[Start]

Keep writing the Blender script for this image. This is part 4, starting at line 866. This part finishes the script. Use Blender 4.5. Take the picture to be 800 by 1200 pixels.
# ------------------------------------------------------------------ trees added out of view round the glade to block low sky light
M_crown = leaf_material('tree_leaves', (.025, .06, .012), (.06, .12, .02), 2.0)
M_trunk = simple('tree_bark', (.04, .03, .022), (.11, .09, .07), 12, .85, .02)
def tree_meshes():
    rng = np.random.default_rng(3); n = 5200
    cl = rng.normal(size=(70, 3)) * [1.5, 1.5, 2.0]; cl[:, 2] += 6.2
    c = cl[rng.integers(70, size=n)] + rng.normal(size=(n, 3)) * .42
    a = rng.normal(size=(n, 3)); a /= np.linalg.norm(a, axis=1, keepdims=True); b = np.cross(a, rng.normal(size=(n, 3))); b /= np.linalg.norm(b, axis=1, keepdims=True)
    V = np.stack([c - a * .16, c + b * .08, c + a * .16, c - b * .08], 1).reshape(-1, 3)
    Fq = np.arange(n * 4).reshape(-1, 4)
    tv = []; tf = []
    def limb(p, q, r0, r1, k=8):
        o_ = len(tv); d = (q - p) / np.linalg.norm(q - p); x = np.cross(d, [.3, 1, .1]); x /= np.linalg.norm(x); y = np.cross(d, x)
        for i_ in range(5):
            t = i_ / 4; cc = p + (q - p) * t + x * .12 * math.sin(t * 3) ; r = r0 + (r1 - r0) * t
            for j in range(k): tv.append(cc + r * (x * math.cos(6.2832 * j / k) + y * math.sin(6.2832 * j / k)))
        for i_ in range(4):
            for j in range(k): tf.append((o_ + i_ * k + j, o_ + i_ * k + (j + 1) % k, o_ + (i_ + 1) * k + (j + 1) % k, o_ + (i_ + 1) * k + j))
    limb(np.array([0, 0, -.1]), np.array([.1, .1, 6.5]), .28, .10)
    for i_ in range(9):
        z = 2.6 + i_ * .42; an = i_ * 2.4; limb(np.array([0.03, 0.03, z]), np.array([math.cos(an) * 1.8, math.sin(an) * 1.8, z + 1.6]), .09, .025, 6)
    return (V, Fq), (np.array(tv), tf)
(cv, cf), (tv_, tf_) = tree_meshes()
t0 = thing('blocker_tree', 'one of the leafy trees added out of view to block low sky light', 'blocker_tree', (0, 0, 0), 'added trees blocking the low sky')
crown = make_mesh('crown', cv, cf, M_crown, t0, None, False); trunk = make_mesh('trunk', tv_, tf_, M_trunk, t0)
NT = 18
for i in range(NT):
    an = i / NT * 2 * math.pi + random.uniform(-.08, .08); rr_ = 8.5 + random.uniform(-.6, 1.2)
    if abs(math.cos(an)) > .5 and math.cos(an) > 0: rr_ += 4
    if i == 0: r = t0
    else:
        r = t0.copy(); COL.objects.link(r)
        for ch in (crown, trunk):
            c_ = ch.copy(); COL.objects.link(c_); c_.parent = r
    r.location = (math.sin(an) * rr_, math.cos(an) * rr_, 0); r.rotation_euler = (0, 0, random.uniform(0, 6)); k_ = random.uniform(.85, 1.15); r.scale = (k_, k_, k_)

[End]

-- Requirements --
Set down the listing in full, keeping every word exactly as it is.

-- Answer for this exercise --
Keep writing the Blender script for this image. This is part 4, starting at line 866. This part finishes the script. Use Blender 4.5. Take the picture to be 800 by 1200 pixels.
# ------------------------------------------------------------------ trees added out of view round the glade to block low sky light
M_crown = leaf_material('tree_leaves', (.025, .06, .012), (.06, .12, .02), 2.0)
M_trunk = simple('tree_bark', (.04, .03, .022), (.11, .09, .07), 12, .85, .02)
def tree_meshes():
    rng = np.random.default_rng(3); n = 5200
    cl = rng.normal(size=(70, 3)) * [1.5, 1.5, 2.0]; cl[:, 2] += 6.2
    c = cl[rng.integers(70, size=n)] + rng.normal(size=(n, 3)) * .42
    a = rng.normal(size=(n, 3)); a /= np.linalg.norm(a, axis=1, keepdims=True); b = np.cross(a, rng.normal(size=(n, 3))); b /= np.linalg.norm(b, axis=1, keepdims=True)
    V = np.stack([c - a * .16, c + b * .08, c + a * .16, c - b * .08], 1).reshape(-1, 3)
    Fq = np.arange(n * 4).reshape(-1, 4)
    tv = []; tf = []
    def limb(p, q, r0, r1, k=8):
        o_ = len(tv); d = (q - p) / np.linalg.norm(q - p); x = np.cross(d, [.3, 1, .1]); x /= np.linalg.norm(x); y = np.cross(d, x)
        for i_ in range(5):
            t = i_ / 4; cc = p + (q - p) * t + x * .12 * math.sin(t * 3) ; r = r0 + (r1 - r0) * t
            for j in range(k): tv.append(cc + r * (x * math.cos(6.2832 * j / k) + y * math.sin(6.2832 * j / k)))
        for i_ in range(4):
            for j in range(k): tf.append((o_ + i_ * k + j, o_ + i_ * k + (j + 1) % k, o_ + (i_ + 1) * k + (j + 1) % k, o_ + (i_ + 1) * k + j))
    limb(np.array([0, 0, -.1]), np.array([.1, .1, 6.5]), .28, .10)
    for i_ in range(9):
        z = 2.6 + i_ * .42; an = i_ * 2.4; limb(np.array([0.03, 0.03, z]), np.array([math.cos(an) * 1.8, math.sin(an) * 1.8, z + 1.6]), .09, .025, 6)
    return (V, Fq), (np.array(tv), tf)
(cv, cf), (tv_, tf_) = tree_meshes()
t0 = thing('blocker_tree', 'one of the leafy trees added out of view to block low sky light', 'blocker_tree', (0, 0, 0), 'added trees blocking the low sky')
crown = make_mesh('crown', cv, cf, M_crown, t0, None, False); trunk = make_mesh('trunk', tv_, tf_, M_trunk, t0)
NT = 18
for i in range(NT):
    an = i / NT * 2 * math.pi + random.uniform(-.08, .08); rr_ = 8.5 + random.uniform(-.6, 1.2)
    if abs(math.cos(an)) > .5 and math.cos(an) > 0: rr_ += 4
    if i == 0: r = t0
    else:
        r = t0.copy(); COL.objects.link(r)
        for ch in (crown, trunk):
            c_ = ch.copy(); COL.objects.link(c_); c_.parent = r
    r.location = (math.sin(an) * rr_, math.cos(an) * rr_, 0); r.rotation_euler = (0, 0, random.uniform(0, 6)); k_ = random.uniform(.85, 1.15); r.scale = (k_, k_, k_)